I recently read this book on personal finances, The Wealthy Barber. It is a great foundational book on personal finance education, and I would compare it to Rich Dad Poor Dad by Robert Kiyosaki. The financial advice in the book is straightforward and simple. It was easy to read and was filled with great actionable advice. In this summary, I’ll share with you some of the important lessons I learned from the book.

Lesson 1: A dollar saved is two dollars earned

In other words, the check you take home at the end of the month has already deducted all sorts of taxes and Social Security fees. For every two dollars you earn, you might see only one dollar. But for every two dollars you save, you keep the entire two dollars. Savings aren't taxed! Thus, saving $200 on a TV set may be the same as getting a $400 bonus at work. The lesson here is to pay yourself first in order to save up for items you want or need.

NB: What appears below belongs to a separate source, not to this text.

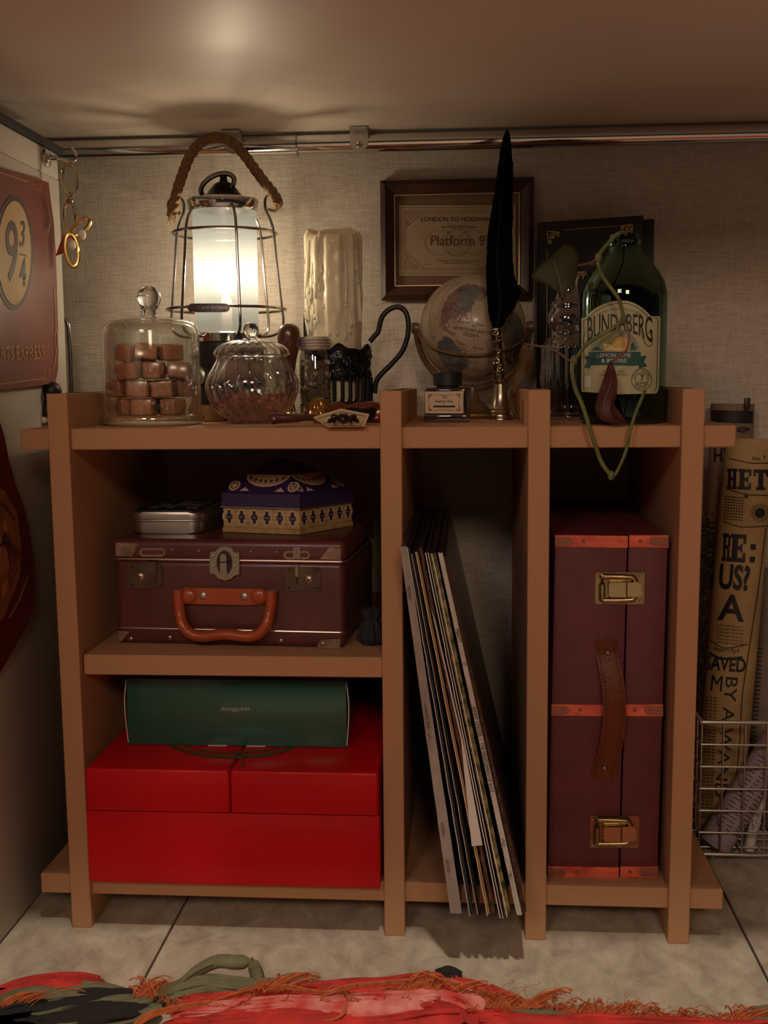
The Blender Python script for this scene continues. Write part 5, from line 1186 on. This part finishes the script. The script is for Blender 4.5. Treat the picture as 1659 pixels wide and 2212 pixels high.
for dx, dy in ((0, 0), (-11.5, 526)):
    def q(P): return [(x+dx, y+dy) for x, y in P]
    la = obj('latch', krelief(q([(1288, 1236), (1389, 1236), (1392, 1240), (1391, 1302), (1388, 1305), (1288, 1304), (1285, 1300), (1286, 1239)]), .0012, 0), brs, cs)
    ring = q([(1296, 1243), (1303, 1239), (1366, 1241), (1376, 1248), (1380, 1262), (1380, 1282), (1375, 1295), (1366, 1302), (1303, 1303), (1295, 1298)])
    bm = nb(); tube(bm, cr([Sk(1339+dx+(x-1339-dx)*.86, 1271+dy+(y-1271-dy)*.80, .0038) for x, y in ring], 3, True), .0026, 10, closed=True, flatn=1.0); obj('latch_loop', bm, brs, la)
    obj('latch_hook', prism(nb(), [Sk(x, y, .0022) for x, y in q([(1317, 1256), (1350, 1256), (1350, 1288), (1317, 1288), (1314, 1284), (1314, 1260)])], nK*.005), brl, la)
    obj('latch_tab', prism(nb(), [Sk(x, y, .0022) for x, y in q([(1354, 1256), (1378, 1256), (1384, 1262), (1385, 1280), (1380, 1287), (1354, 1288)])], nK*.0044), brl, la)
    for x, y in q([(1383, 1243), (1384, 1297), (1292, 1243), (1292, 1298)]): obj('latch_rivet', disc(Sk, nK, x, y, 3.6, s, .0016, .0010), steel, la)
# strap
ctr = [(1310, 1384), (1312, 1410), (1317, 1440), (1324, 1475), (1327, 1510), (1328, 1545), (1325, 1580), (1319, 1615), (1311, 1645), (1305, 1665), (1302, 1686)]
bm = nb(); rowl = []; cc_ = cr([V((x, y, 0)) for x, y in ctr], 4); n_ = len(cc_)
for i, p in enumerate(cc_):
    t = i/(n_-1); a_ = (cc_[min(i+1, n_-1)]-cc_[max(i-1, 0)]).normalized(); sd = V((-a_.y, a_.x, 0))*24.5; hgt = .0022+.011*math.sin(PI*max(0, min(1, (t-.12)/.76)))**.8
    rowl.append([bm.verts.new(Sk(p.x+sd.x*k, p.y+sd.y*k, hgt-.0008*k*k)) for k in (-1, -.9, 0, .9, 1)])
for A_, B_ in zip(rowl, rowl[1:]):
    for k in range(4): bm.faces.new((A_[k], A_[k+1], B_[k+1], B_[k]))
bmesh.ops.solidify(bm, geom=bm.faces[:], thickness=.0018); stp = obj('strap_handle', bm, leather, cs)
bm = nb()
for side in (-.72, .72):
    for i in range(0, n_*2-2):
        if i % 2: continue
        def pos(u):
            k = min(int(u), n_-2); f = u-k; p = cc_[k].lerp(cc_[k+1], f); t = u/(n_-1); a_ = (cc_[k+1]-cc_[k]).normalized(); sd = V((-a_.y, a_.x, 0))*24.5*side
            return Sk(p.x+sd.x, p.y+sd.y, .0040+.011*math.sin(PI*max(0, min(1, (t-.12)/.76)))**.8)
        tube(bm, [pos(i/2+.1), pos(i/2+.65)], .00045, 5)
obj('stitching', bm, pm('dark_thread', (.10, .03, .015), .7), stp)
for x, y in ((1312, 1409), (1305, 1657)): obj('strap_rivet', disc(Sk, nK, x, y, 6, s, .003, .0036), rv, stp)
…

Lesson 2: Minimize your taxes

We need to pay attention to how we can reduce our tax burden. Most of us need an accountant or tax expert to help us discover how to save the most on taxes. If you have any consumer debt like credit card debt, there is absolutely no better return than to eliminate that debt and also get some tax deduction. Remember credit card debts have usually very high interest and the debt repayment is made using after-tax dollars. Don't carry debt on credit cards. You might do well to take out a home equity loan and pay off your credit cards and car loans. The home equity loan may be at a better interest rate, plus the payment will be tax-deductible. In other words, you can deduct the payment from your income and end up paying less taxes.

Lesson 3: Plan for retirement

Don't plan on Social Security bailing you out. Although it's unlikely to be phased out completely, its benefits will continue to drop until it will be only a small portion of what you need for retirement. Take the responsibility for your retirement. Saving for retirement is in addition to the 10% he recommended saving and investing. Choose a retirement account that is right for you, like an IRA which stands for Individual Retirement Account, and invest as much as you're allowed by law each year. If you use retirement accounts, either you can make tax-deductible contributions or your money will grow tax-free. This is actually the government’s way to help you plan for retirement, don’t lose such a great opportunity.

There you have it. Some important lessons on how to take control of your financial life. We know saving 10 percent of your income isn’t really enough to become wealthy and retire early, but it’s a good place to start.